Still, he said he was perplexed that city councilors would create a resolution related to school affairs.


“The School Committee does not in fact answer to the other branches (of city government) if you will,” Langlais said. “The School Committee are elected officials also, and so the City Council does not provide oversight to the School Committee other than the local tax.”

He voiced support for the two staff organizations named in the resolution.

“(Building Anti-Racist White Educators is) built off the idea that it is certainly possible that there are racist things that happen in our society,” Langlais said. “And so, the idea behind BARWE is if educators were really aware of things that can be full of race and bias, we could have some intentionality about (addressing it).”

Lewiston’s BARWE chapter doesn’t necessarily adopt everything on the website of the national organization, he said.

The proposed resolution states that the Educators of Color Collective “proposes forming a group for ‘educators to discuss and share truth openly,’ and which excludes white educators.” Lachapelle suggested that he sees that exclusion as racism itself.

Langlais said the EOCC has “helped us retain people who feel supported, like they do have a place they can go.”


“From an employee wellness and retention perspective, we have found that educators of color often find themselves feeling a bit isolated, and like they have no one else to talk to because of their lived experience,” Langlais said.

Langlais has attended meetings for both groups in the past.

The resolution also takes issue with the mission statement of BARWE and says its use of the term “white supremacy” “seems to say that all white people agree they are a superior race and will fight to keep it that way.”

The resolution states, “utmost care must be taken as we advance in our desire to treat all equally not to introduce ideologies into our schools that leave innocent children feeling shamed or judged for the prejudices and actions of some that have come before them and that happen to share the same color of skin.”

“I do think equity is a journey,” Langlais said. “I don’t think there’s space in it for guilt, that’s my opinion. But I also think that it would be important for people to realize that bias plays such a big role in our lives, and there’s things that we do that we don’t even realize that could be system identifiers … That’s why I love the affinity groups, because you get to learn in these spaces.”

In November 2021, when some states were moving to ban discussions on racism from classrooms and educational training, a Brookings analysis said, “Scholars and activists who discuss CRT are not arguing that white people living now are to blame for what people did in the past. They are saying that white people living now have a moral responsibility to do something about how racism still impacts all of our lives today.”

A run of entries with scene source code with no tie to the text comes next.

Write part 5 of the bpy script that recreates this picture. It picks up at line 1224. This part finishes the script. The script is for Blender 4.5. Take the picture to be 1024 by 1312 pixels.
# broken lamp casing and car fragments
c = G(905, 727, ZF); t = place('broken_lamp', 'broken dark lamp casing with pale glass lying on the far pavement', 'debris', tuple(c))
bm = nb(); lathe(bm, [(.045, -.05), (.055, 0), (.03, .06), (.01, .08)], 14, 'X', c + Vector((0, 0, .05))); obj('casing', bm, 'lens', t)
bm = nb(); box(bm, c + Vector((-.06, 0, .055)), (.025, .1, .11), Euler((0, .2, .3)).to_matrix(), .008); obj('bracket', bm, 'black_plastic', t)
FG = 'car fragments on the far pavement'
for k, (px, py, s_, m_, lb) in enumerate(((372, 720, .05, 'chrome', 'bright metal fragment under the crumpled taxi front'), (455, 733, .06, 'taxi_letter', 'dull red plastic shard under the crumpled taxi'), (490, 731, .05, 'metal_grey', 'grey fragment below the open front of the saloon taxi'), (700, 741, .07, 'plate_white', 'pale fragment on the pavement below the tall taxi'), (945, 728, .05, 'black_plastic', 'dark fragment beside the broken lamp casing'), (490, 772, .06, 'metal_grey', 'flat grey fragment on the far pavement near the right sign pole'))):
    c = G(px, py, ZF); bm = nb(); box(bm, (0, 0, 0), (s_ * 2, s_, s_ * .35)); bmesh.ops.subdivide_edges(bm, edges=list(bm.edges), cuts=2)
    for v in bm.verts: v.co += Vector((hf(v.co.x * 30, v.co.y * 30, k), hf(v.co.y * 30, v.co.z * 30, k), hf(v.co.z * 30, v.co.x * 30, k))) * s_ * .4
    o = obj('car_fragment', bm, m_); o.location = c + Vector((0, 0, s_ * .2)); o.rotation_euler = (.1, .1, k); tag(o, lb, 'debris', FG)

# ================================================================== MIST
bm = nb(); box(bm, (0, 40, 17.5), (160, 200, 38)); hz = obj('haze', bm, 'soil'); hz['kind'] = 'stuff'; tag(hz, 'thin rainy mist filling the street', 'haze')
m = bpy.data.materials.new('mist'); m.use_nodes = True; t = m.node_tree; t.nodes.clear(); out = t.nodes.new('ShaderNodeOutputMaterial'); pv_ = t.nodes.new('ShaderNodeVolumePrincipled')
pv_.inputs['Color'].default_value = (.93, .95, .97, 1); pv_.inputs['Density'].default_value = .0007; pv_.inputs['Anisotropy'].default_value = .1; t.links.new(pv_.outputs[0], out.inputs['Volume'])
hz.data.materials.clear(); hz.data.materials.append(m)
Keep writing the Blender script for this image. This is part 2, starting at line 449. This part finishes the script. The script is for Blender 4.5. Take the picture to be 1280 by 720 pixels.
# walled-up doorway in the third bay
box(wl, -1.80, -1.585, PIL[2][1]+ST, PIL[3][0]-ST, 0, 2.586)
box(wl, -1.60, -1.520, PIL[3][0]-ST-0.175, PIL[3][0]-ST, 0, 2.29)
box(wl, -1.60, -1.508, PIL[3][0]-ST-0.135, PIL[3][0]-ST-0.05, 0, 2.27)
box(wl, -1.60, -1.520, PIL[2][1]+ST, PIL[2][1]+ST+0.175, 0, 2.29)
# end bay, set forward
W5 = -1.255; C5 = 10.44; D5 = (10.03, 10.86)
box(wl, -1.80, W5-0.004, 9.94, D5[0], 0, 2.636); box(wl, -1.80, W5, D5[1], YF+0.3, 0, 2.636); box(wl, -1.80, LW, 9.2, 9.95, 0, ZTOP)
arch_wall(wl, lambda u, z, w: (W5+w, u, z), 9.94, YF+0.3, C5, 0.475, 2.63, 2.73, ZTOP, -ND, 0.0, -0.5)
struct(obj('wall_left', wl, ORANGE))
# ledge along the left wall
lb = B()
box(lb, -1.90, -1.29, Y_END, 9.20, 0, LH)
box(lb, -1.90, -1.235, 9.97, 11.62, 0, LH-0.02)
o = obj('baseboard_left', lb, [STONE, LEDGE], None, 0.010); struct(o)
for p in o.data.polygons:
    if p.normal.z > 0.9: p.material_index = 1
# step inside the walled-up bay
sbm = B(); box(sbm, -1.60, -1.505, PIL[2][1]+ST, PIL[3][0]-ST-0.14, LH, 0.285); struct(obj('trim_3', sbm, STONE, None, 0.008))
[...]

Sheline said the resolution “reflects abject ignorance and a complete lack of understanding,” and said it only further “highlights the need for continued training and education to fight prejudice and racism in our schools and city.”

Clement said the issues involved “invoke great passion among individuals on all sides of the issues” and the “only intent was to craft a vessel that would carry concerns to the persons responsible for setting policy.”

“The issues here are much the same as those being discussed in all areas of the country. Lewiston is no different than any other community,” he said.

According to 2021 figures, Lewiston is the second most diverse school district in the state with 47% of students identifying as something other than white, just 2 percentage points behind the Portland school district.